(Records with scene code)
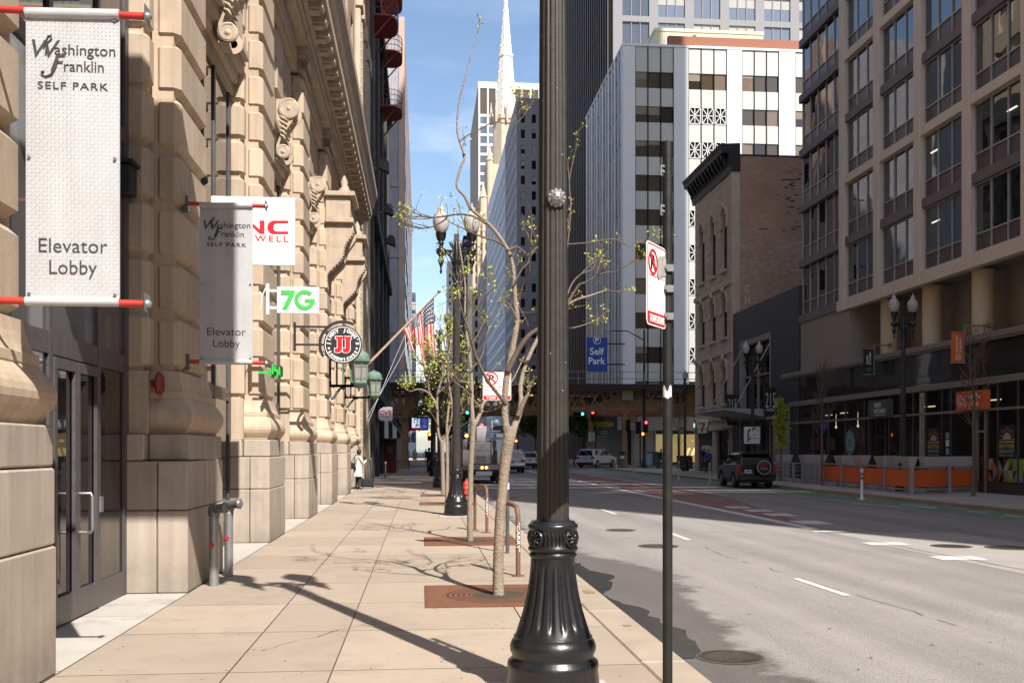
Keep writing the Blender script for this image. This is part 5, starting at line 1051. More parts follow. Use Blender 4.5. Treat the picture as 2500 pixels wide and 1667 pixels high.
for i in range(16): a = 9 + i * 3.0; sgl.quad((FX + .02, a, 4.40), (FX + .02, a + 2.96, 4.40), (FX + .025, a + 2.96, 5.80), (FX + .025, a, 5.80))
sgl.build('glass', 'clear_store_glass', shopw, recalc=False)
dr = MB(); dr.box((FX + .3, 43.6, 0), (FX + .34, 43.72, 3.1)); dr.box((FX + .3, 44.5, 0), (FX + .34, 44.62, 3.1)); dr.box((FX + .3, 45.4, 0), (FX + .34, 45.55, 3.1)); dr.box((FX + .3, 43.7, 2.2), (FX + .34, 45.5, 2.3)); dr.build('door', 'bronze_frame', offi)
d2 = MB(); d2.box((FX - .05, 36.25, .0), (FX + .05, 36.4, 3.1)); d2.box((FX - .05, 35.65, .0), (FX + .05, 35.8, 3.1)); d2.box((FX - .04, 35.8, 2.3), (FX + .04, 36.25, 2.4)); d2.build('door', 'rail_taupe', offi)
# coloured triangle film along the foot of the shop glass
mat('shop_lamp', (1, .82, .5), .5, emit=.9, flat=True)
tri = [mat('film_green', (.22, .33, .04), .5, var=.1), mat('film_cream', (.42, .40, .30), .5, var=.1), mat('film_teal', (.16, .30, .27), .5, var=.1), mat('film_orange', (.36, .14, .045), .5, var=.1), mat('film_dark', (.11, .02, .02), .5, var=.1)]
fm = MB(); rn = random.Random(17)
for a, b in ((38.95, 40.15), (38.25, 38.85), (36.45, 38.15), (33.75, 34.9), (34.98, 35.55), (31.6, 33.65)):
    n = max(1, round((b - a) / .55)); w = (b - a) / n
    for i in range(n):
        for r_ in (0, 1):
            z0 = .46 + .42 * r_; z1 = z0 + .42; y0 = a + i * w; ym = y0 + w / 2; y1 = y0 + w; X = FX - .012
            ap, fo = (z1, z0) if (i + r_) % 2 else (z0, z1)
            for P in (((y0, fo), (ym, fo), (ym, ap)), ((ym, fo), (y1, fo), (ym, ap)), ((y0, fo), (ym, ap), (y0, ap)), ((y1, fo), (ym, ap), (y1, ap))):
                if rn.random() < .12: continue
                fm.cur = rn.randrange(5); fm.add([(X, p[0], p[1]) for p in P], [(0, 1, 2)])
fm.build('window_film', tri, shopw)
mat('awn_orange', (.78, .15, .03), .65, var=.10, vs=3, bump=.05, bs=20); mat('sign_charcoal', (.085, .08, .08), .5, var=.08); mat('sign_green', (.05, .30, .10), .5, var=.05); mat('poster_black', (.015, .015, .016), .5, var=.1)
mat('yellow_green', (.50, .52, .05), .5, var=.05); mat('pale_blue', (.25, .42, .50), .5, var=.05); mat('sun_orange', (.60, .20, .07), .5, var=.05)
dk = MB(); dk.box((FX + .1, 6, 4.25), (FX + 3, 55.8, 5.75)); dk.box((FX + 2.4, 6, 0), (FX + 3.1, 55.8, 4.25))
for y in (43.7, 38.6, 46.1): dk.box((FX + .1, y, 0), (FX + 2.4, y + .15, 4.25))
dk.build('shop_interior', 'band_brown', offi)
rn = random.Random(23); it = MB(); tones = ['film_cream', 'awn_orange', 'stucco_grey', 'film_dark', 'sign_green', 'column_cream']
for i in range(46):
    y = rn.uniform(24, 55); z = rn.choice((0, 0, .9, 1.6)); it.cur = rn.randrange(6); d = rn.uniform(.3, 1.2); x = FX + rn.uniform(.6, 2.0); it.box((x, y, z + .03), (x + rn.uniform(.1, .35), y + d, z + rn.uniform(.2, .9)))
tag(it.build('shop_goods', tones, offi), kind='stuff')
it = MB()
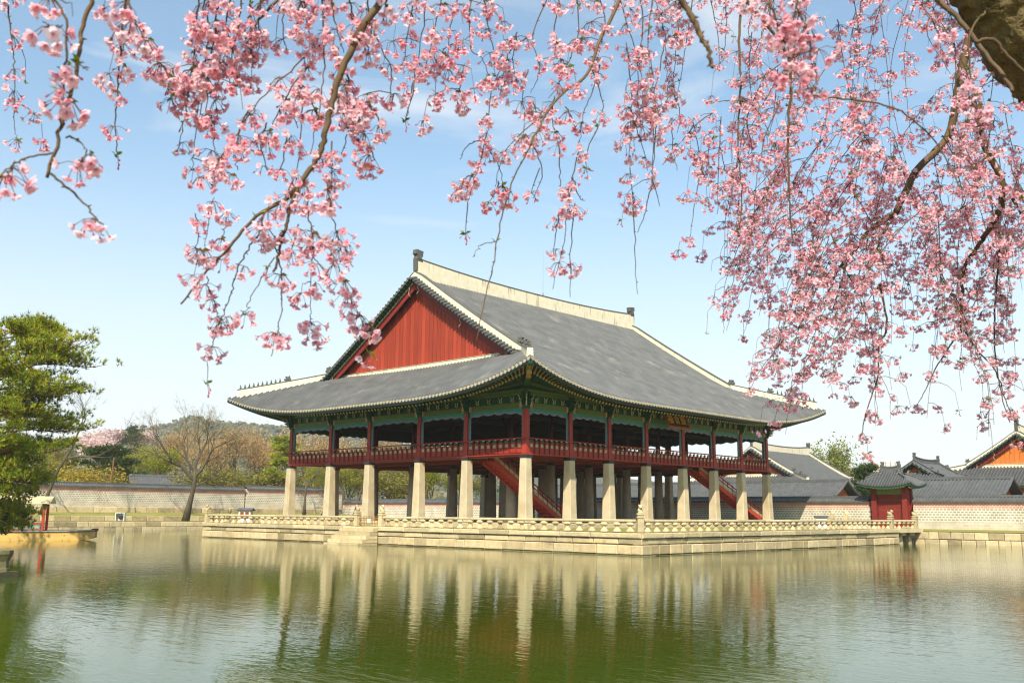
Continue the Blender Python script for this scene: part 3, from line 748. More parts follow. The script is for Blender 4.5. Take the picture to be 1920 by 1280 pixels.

- _Request_
Keep the pictures out of the copy and return the rest of the data above exactly.

- _Answer to the exercise_
Keep writing the Blender script for this image. This is part 5, starting at line 1051. More parts follow. Use Blender 4.5. Treat the picture as 2500 pixels wide and 1667 pixels high.
for i in range(16): a = 9 + i * 3.0; sgl.quad((FX + .02, a, 4.40), (FX + .02, a + 2.96, 4.40), (FX + .025, a + 2.96, 5.80), (FX + .025, a, 5.80))
sgl.build('glass', 'clear_store_glass', shopw, recalc=False)
dr = MB(); dr.box((FX + .3, 43.6, 0), (FX + .34, 43.72, 3.1)); dr.box((FX + .3, 44.5, 0), (FX + .34, 44.62, 3.1)); dr.box((FX + .3, 45.4, 0), (FX + .34, 45.55, 3.1)); dr.box((FX + .3, 43.7, 2.2), (FX + .34, 45.5, 2.3)); dr.build('door', 'bronze_frame', offi)
d2 = MB(); d2.box((FX - .05, 36.25, .0), (FX + .05, 36.4, 3.1)); d2.box((FX - .05, 35.65, .0), (FX + .05, 35.8, 3.1)); d2.box((FX - .04, 35.8, 2.3), (FX + .04, 36.25, 2.4)); d2.build('door', 'rail_taupe', offi)
# coloured triangle film along the foot of the shop glass
mat('shop_lamp', (1, .82, .5), .5, emit=.9, flat=True)
tri = [mat('film_green', (.22, .33, .04), .5, var=.1), mat('film_cream', (.42, .40, .30), .5, var=.1), mat('film_teal', (.16, .30, .27), .5, var=.1), mat('film_orange', (.36, .14, .045), .5, var=.1), mat('film_dark', (.11, .02, .02), .5, var=.1)]
fm = MB(); rn = random.Random(17)
for a, b in ((38.95, 40.15), (38.25, 38.85), (36.45, 38.15), (33.75, 34.9), (34.98, 35.55), (31.6, 33.65)):
    n = max(1, round((b - a) / .55)); w = (b - a) / n
    for i in range(n):
        for r_ in (0, 1):
            z0 = .46 + .42 * r_; z1 = z0 + .42; y0 = a + i * w; ym = y0 + w / 2; y1 = y0 + w; X = FX - .012
            ap, fo = (z1, z0) if (i + r_) % 2 else (z0, z1)
            for P in (((y0, fo), (ym, fo), (ym, ap)), ((ym, fo), (y1, fo), (ym, ap)), ((y0, fo), (ym, ap), (y0, ap)), ((y1, fo), (ym, ap), (y1, ap))):
                if rn.random() < .12: continue
                fm.cur = rn.randrange(5); fm.add([(X, p[0], p[1]) for p in P], [(0, 1, 2)])
fm.build('window_film', tri, shopw)
mat('awn_orange', (.78, .15, .03), .65, var=.10, vs=3, bump=.05, bs=20); mat('sign_charcoal', (.085, .08, .08), .5, var=.08); mat('sign_green', (.05, .30, .10), .5, var=.05); mat('poster_black', (.015, .015, .016), .5, var=.1)
mat('yellow_green', (.50, .52, .05), .5, var=.05); mat('pale_blue', (.25, .42, .50), .5, var=.05); mat('sun_orange', (.60, .20, .07), .5, var=.05)
dk = MB(); dk.box((FX + .1, 6, 4.25), (FX + 3, 55.8, 5.75)); dk.box((FX + 2.4, 6, 0), (FX + 3.1, 55.8, 4.25))
for y in (43.7, 38.6, 46.1): dk.box((FX + .1, y, 0), (FX + 2.4, y + .15, 4.25))
dk.build('shop_interior', 'band_brown', offi)
rn = random.Random(23); it = MB(); tones = ['film_cream', 'awn_orange', 'stucco_grey', 'film_dark', 'sign_green', 'column_cream']
for i in range(46):
    y = rn.uniform(24, 55); z = rn.choice((0, 0, .9, 1.6)); it.cur = rn.randrange(6); d = rn.uniform(.3, 1.2); x = FX + rn.uniform(.6, 2.0); it.box((x, y, z + .03), (x + rn.uniform(.1, .35), y + d, z + rn.uniform(.2, .9)))
tag(it.build('shop_goods', tones, offi), kind='stuff')
it = MB()
Continue the Blender Python script for this scene: part 3, from line 748. More parts follow. The script is for Blender 4.5. Take the picture to be 1920 by 1280 pixels.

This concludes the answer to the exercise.